Potwierdziły się informacje, które jako pierwszy przekazał w naszym magazynie Pick n’ Roll dziennikarz Wirtualnej Polski Karol Wasiek. Marcin Stefański będzie trenerem koszykarzy Trefla w kolejnym sezonie. Przed nim jednak dużo większe wyzwanie niż w poprzednich dwóch sezonach. Po zakończonym na ćwierćfinałach sezonie przez Trefla pozycja Stefańskiego nie była tak silna, jak jeszcze kilka tygodni wcześniej. Choć cel stawiany przed trenerem udało się osiągnąć, rezultat odnotowany w play-offs i sama gra Trefla pozostawiły dużo do życzenia. Sopocianie okazali się wyraźnie słabsi od Śląska Wrocław, mimo że wielu obserwatorów typowało ich jako faworytów pary z późniejszym brązowym medalistą Mistrzostw Polski. Nieoficjalnie słyszeliśmy, że w gabinetach sopockiego klubu zastanawiają się nad przyszłością ławki szkoleniowej.
JEST KONSENSUS
Finalnie osiągnięto porozumienie, Marcin Stefański podpisał kontrakt na kolejny rok, ale oczekiwania klubu idą do góry. Trefl ma zagrać w półfinale EBL, czyli o rundę wyżej względem zakończonego sezonu. Przed szkoleniowcem zatem żmudna budowa drużyny i najprawdopodobniej jej nowy kształt: z Sopotem mogą pożegnać się Dominik Olejniczak i Łukasz Kolenda, którymi interesują się zamożniejsze kluby. Ważne kontrakty mają Karol Gruszecki i Paweł Leończyk, a wciąż niejasna jest przyszłość Witalija Kowalenki, Dariousa Motena, Martynasa Paliukenasa czy Michała Kolendy.
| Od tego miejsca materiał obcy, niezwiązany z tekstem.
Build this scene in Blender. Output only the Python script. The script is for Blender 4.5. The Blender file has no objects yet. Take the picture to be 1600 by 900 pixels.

Raczej w klubie nie pozostanie podkoszowy Nuni Omot, któremu dobiegło końca wypożyczenie.
POTRZEBNE WZMOCNIENIA
Niezależnie od tego, ilu zawodników z poprzedniego sezonu zostanie w klubie, drużynie potrzebna jest nowa jakość. W kluczowych meczach play-offs zawiódł Nikola Radicević, w Sopocie brakowało także klarownego, jednego lidera, który w kluczowych momentach brałby odpowiedzialność na swoje barki. Przed Marcinem Stefańskim okres weryfikacji i wytężonej pracy.